The result was never really in doubt. Julia Letlow, the candidate backed by President Trump, and state Treasurer John Fleming punched their tickets to the runoff while Cassidy was left watching from the sidelines. The margin was clear, and so was the message.

The Vote That Started It All

In February 2021, just weeks after the January 6 Capitol riot, Cassidy became one of only seven Senate Republicans to vote to convict former President Donald Trump in his second impeachment trial. The vote was remarkable at the time — Cassidy had just won reelection in November 2020, meaning he had six years before he’d face voters again. He seemed to calculate that by then, the political winds might shift.

They didn’t. Louisiana Republicans censured Cassidy within days of his vote, a formal rebuke that foreshadowed exactly what Saturday’s primary result would confirm. The base never forgave him, and Trump never forgot.

Trump Made His Position Clear

In the days leading up to Saturday’s vote, Trump made no attempt to stay neutral. On Truth Social, he blasted Cassidy as a “disloyal disaster” and called him a “sleazebag.” He accused Cassidy of riding Trump’s coattails to win his 2020 reelection, then betraying him the moment it felt politically convenient. Trump’s endorsement of Julia Letlow was more than a preference — it was a statement about what happens to Republicans who cross him.

The GOP field quickly filled with challengers the moment Cassidy’s 2021 vote became public. For four years, Cassidy governed under a political death sentence, knowing his reelection bid would be an uphill climb at best.
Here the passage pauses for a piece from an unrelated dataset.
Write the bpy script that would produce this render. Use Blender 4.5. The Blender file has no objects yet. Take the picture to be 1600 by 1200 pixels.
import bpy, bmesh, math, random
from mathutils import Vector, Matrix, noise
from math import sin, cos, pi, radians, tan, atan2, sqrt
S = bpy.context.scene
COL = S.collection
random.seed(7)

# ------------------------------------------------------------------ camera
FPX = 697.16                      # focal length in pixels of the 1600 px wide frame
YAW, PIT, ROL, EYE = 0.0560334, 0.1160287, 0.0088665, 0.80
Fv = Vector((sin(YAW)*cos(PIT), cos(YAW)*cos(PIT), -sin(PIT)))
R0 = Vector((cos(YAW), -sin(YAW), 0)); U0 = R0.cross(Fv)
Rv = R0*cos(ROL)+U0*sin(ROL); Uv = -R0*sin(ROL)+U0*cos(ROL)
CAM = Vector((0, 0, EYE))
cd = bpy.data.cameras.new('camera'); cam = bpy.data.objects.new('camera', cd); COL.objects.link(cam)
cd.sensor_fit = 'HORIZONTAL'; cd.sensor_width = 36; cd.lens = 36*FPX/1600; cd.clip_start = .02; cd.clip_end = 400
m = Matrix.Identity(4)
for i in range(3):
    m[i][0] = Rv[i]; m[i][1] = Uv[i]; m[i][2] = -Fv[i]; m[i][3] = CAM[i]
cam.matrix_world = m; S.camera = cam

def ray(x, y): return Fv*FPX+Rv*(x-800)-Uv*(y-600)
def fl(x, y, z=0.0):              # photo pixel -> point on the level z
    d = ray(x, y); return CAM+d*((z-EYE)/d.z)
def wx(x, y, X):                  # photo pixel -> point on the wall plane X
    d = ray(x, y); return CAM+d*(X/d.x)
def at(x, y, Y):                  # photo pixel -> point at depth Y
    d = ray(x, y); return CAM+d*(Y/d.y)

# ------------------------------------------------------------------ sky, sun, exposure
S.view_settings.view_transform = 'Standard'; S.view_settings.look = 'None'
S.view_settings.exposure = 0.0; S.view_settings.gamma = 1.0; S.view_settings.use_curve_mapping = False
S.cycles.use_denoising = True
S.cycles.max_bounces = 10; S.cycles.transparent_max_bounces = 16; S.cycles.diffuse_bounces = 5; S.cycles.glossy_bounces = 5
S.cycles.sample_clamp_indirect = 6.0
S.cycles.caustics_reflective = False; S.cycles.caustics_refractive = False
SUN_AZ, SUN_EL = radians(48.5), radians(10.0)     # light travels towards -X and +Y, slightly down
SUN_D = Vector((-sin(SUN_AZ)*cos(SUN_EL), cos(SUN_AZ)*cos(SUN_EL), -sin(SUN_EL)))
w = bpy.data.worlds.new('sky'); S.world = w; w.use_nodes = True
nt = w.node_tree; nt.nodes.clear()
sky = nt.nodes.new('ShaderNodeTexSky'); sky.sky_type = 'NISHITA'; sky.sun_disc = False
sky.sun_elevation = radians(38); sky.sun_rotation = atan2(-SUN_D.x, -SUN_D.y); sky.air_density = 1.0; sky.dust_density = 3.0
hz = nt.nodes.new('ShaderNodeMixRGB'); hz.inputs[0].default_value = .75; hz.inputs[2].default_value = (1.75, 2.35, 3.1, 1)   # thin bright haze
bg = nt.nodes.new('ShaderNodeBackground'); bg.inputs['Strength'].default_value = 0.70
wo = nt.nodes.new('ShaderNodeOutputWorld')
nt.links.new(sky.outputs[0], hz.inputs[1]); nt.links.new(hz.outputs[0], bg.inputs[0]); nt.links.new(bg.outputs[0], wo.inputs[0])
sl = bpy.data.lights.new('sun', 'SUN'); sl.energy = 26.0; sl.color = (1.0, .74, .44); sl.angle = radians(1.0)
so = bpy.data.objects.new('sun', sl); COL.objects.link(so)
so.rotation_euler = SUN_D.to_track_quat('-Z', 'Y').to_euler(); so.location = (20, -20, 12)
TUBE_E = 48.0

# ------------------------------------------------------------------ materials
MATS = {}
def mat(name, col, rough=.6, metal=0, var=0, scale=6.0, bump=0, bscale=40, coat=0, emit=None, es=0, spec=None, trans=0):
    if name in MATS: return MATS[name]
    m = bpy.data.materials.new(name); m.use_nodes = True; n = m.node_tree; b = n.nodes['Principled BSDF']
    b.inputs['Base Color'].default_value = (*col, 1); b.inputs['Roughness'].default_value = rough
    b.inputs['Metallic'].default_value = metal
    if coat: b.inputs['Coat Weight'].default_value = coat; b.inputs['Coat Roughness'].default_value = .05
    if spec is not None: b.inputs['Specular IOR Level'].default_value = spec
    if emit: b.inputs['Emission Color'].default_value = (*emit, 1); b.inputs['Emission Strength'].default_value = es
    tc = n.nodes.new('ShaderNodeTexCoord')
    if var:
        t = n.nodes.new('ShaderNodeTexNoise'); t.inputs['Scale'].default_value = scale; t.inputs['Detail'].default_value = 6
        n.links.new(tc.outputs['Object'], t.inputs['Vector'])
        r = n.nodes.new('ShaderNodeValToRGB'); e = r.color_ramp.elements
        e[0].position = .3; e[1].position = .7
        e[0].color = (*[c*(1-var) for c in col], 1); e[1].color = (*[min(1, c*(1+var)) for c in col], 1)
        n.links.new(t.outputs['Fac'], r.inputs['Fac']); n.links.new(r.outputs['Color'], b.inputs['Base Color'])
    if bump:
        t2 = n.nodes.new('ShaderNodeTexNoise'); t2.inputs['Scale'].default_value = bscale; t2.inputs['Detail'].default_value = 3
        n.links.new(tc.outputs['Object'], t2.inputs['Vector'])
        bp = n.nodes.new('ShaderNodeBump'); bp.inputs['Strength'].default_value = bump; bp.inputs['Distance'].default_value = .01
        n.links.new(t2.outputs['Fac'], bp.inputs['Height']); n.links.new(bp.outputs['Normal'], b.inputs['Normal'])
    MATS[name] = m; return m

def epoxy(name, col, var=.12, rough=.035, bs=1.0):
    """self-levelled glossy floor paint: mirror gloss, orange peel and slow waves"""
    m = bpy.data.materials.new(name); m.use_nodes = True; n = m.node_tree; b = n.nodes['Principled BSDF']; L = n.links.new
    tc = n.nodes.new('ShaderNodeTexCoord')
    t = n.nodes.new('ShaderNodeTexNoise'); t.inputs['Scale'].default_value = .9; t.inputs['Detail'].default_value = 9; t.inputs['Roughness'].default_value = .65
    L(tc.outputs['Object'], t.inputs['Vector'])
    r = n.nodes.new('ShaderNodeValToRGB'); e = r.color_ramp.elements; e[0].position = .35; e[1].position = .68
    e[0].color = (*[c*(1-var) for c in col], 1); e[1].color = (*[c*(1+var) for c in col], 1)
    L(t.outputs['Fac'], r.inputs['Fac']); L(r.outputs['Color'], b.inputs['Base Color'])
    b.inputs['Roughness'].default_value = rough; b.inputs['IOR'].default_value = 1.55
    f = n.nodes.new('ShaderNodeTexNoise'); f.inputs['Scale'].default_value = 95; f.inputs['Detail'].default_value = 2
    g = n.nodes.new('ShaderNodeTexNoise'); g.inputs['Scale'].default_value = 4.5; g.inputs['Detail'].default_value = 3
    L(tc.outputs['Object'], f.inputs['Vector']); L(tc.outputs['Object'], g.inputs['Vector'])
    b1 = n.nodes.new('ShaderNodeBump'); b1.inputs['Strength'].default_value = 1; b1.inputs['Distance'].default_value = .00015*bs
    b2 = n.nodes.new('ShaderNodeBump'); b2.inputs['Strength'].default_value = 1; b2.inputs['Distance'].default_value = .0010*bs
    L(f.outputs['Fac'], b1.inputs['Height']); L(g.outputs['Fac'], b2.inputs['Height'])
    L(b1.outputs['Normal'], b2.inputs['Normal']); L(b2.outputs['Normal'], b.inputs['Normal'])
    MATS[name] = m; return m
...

By most accounts, he had accepted his fate long before Saturday night.

Cassidy’s Exit and What He Left Behind

Cassidy delivered what observers described as a thinly veiled parting shot at Trump in his concession speech — a final statement from a senator who clearly believed he had acted with principle, regardless of the political cost. He has long maintained that his vote reflected his genuine view of the evidence, and he showed no signs of regret Saturday night.

With this loss, Cassidy becomes the first Republican senator to be defeated in a primary since 2017 — a streak that illustrates just how effectively Trump has reshaped the GOP’s internal accountability structure. Senators who might have once felt free to vote their conscience now operate knowing that a single high-profile defection can end a career that took decades to build.

What This Means for Every Republican in the Senate

Saturday’s result delivers an unmistakable signal to every GOP senator watching — especially those facing reelection cycles in 2026 and beyond. The Republican base has demonstrated, again, that it has a long memory and a willingness to act on it. Primary electorates in red states remain intensely loyal to Trump, and that loyalty is now the dominant factor in Republican Senate politics.

For ordinary voters, the Cassidy result illustrates how dramatically the Republican Party has changed since 2016. A senator who broke ranks once — on a matter he considered a question of constitutional duty — paid for it with his career. Whether that’s a warning or a statement of values depends entirely on where you stand in today’s GOP.